--- START OF Raw data ---
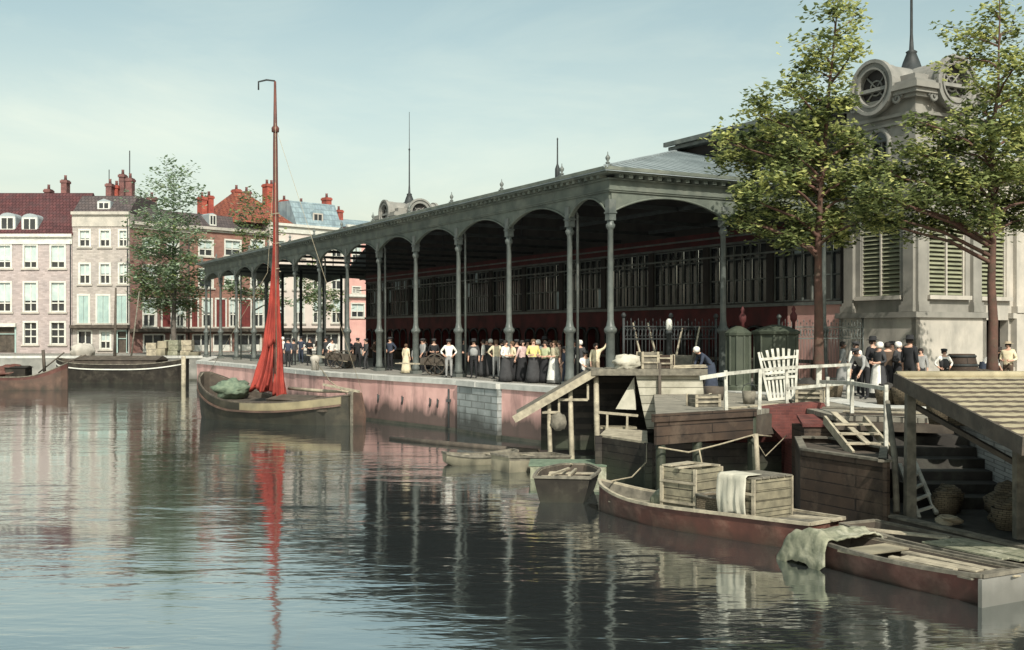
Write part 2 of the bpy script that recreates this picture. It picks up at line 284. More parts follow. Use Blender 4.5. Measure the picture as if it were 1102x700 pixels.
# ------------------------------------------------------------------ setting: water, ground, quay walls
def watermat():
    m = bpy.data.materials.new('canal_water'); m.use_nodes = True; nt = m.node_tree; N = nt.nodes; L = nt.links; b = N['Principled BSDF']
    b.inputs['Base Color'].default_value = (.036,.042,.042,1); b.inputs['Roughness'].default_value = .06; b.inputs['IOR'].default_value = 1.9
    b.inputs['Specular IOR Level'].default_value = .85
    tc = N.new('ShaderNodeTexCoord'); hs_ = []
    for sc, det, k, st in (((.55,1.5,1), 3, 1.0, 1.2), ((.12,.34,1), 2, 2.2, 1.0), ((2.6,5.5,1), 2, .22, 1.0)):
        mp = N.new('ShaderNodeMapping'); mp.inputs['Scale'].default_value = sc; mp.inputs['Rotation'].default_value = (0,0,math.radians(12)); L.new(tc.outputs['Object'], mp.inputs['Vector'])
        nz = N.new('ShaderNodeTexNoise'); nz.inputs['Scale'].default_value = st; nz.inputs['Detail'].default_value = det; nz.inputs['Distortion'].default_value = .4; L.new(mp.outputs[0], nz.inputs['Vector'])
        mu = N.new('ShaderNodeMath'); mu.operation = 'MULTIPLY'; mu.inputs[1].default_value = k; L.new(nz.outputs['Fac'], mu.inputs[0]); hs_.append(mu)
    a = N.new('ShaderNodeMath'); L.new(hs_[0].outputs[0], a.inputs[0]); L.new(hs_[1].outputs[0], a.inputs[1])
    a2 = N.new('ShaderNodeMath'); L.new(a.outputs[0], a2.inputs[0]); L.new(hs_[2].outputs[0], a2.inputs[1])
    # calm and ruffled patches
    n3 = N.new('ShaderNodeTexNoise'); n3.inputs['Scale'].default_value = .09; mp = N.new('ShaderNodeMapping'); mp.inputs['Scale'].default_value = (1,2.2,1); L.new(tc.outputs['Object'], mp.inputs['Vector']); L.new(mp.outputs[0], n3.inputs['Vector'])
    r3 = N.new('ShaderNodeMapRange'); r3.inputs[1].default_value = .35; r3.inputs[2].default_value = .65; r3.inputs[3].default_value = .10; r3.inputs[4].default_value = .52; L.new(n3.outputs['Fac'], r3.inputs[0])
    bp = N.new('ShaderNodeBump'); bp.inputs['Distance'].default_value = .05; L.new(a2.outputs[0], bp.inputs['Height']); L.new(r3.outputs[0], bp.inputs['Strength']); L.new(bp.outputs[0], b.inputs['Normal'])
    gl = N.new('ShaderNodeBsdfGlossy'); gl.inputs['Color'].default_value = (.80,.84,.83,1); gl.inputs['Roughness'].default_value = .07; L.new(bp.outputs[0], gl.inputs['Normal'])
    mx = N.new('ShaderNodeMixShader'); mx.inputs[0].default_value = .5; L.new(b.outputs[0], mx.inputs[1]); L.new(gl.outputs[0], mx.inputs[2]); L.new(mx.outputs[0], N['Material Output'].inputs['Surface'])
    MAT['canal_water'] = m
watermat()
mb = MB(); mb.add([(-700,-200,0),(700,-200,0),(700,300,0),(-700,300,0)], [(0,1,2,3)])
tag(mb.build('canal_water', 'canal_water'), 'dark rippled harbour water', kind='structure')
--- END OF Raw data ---
--- START OF Raw data ---
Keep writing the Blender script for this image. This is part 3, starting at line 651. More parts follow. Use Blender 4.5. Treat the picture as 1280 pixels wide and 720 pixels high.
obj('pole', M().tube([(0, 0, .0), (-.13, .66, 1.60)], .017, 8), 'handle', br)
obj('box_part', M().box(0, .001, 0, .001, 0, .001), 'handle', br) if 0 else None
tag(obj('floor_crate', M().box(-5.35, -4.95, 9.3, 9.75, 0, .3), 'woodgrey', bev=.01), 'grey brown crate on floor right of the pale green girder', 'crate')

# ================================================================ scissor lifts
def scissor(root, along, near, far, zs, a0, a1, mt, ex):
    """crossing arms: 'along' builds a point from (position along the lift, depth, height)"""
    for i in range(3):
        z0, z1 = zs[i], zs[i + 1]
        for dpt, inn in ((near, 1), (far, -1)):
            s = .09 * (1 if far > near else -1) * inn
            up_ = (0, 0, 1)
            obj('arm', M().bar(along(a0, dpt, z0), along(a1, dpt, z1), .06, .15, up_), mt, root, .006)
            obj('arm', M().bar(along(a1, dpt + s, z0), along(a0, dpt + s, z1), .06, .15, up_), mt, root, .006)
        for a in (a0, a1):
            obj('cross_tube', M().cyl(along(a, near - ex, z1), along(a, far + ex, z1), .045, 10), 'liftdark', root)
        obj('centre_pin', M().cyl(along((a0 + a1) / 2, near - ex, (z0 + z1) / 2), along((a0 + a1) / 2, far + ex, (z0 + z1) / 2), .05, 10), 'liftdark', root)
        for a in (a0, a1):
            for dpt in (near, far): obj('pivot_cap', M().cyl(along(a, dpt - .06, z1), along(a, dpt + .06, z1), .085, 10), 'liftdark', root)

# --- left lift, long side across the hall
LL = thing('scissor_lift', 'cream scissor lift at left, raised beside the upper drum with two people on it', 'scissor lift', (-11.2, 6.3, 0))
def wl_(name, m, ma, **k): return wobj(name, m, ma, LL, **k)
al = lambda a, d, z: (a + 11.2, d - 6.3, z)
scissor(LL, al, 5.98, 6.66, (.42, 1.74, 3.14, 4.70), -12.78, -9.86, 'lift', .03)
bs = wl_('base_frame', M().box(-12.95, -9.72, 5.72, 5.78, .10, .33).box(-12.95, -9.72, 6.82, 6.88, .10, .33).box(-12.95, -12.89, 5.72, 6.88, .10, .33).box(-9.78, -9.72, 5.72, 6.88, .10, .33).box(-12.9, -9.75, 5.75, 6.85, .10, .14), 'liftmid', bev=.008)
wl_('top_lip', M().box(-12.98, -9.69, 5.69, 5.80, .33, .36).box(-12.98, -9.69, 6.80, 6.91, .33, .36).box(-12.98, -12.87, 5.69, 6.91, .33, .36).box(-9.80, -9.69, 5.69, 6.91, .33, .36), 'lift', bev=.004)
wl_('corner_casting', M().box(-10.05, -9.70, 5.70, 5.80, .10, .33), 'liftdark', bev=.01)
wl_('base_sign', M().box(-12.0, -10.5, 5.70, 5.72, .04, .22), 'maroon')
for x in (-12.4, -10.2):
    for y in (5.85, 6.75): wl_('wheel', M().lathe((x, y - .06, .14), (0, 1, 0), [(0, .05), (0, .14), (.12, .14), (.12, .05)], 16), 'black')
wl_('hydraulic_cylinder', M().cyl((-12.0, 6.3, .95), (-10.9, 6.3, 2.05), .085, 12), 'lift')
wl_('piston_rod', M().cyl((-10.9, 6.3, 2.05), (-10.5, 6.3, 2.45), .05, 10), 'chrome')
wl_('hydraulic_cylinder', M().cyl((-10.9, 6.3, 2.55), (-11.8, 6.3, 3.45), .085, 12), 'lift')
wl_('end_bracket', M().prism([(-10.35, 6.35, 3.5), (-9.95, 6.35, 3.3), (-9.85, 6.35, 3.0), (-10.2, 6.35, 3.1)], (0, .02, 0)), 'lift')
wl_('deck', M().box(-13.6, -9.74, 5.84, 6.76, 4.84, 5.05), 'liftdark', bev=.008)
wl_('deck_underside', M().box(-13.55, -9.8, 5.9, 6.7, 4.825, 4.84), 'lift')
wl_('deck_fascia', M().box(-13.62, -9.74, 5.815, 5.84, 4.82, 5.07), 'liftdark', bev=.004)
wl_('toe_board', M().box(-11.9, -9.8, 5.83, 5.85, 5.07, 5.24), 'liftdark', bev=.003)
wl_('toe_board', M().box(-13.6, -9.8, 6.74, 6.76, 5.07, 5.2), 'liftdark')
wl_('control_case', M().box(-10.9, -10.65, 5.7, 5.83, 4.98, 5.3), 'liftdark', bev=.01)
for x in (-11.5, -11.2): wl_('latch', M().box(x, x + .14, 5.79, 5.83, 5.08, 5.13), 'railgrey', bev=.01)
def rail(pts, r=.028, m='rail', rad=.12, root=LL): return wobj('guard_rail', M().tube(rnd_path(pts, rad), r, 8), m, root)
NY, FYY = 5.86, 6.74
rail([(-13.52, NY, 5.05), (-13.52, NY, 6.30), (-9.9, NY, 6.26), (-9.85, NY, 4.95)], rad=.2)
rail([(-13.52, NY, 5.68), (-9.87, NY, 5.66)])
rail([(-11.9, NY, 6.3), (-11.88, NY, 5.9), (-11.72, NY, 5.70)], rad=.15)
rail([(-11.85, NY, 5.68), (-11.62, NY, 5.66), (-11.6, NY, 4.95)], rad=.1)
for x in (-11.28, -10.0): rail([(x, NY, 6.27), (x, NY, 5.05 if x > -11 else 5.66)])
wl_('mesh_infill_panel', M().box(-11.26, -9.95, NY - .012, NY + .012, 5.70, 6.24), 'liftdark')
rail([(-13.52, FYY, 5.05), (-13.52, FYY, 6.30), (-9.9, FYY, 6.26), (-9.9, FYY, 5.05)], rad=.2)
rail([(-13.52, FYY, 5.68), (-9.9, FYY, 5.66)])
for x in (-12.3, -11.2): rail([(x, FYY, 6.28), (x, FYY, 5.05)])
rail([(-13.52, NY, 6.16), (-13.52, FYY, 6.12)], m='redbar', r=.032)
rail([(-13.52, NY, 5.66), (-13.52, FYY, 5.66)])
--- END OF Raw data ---
■ Short problem
Extract the lines from the line with "Keep writing the" through the line with "for dpt in (near, far): obj('pivot_cap', M().cyl(along(a, dpt". Keep both of those lines, copy everything exactly, and add nothing.

■ Exercise solution
Keep writing the Blender script for this image. This is part 3, starting at line 651. More parts follow. Use Blender 4.5. Treat the picture as 1280 pixels wide and 720 pixels high.
obj('pole', M().tube([(0, 0, .0), (-.13, .66, 1.60)], .017, 8), 'handle', br)
obj('box_part', M().box(0, .001, 0, .001, 0, .001), 'handle', br) if 0 else None
tag(obj('floor_crate', M().box(-5.35, -4.95, 9.3, 9.75, 0, .3), 'woodgrey', bev=.01), 'grey brown crate on floor right of the pale green girder', 'crate')

# ================================================================ scissor lifts
def scissor(root, along, near, far, zs, a0, a1, mt, ex):
    """crossing arms: 'along' builds a point from (position along the lift, depth, height)"""
    for i in range(3):
        z0, z1 = zs[i], zs[i + 1]
        for dpt, inn in ((near, 1), (far, -1)):
            s = .09 * (1 if far > near else -1) * inn
            up_ = (0, 0, 1)
            obj('arm', M().bar(along(a0, dpt, z0), along(a1, dpt, z1), .06, .15, up_), mt, root, .006)
            obj('arm', M().bar(along(a1, dpt + s, z0), along(a0, dpt + s, z1), .06, .15, up_), mt, root, .006)
        for a in (a0, a1):
            obj('cross_tube', M().cyl(along(a, near - ex, z1), along(a, far + ex, z1), .045, 10), 'liftdark', root)
        obj('centre_pin', M().cyl(along((a0 + a1) / 2, near - ex, (z0 + z1) / 2), along((a0 + a1) / 2, far + ex, (z0 + z1) / 2), .05, 10), 'liftdark', root)
        for a in (a0, a1):
            for dpt in (near, far): obj('pivot_cap', M().cyl(along(a, dpt - .06, z1), along(a, dpt + .06, z1), .085, 10), 'liftdark', root)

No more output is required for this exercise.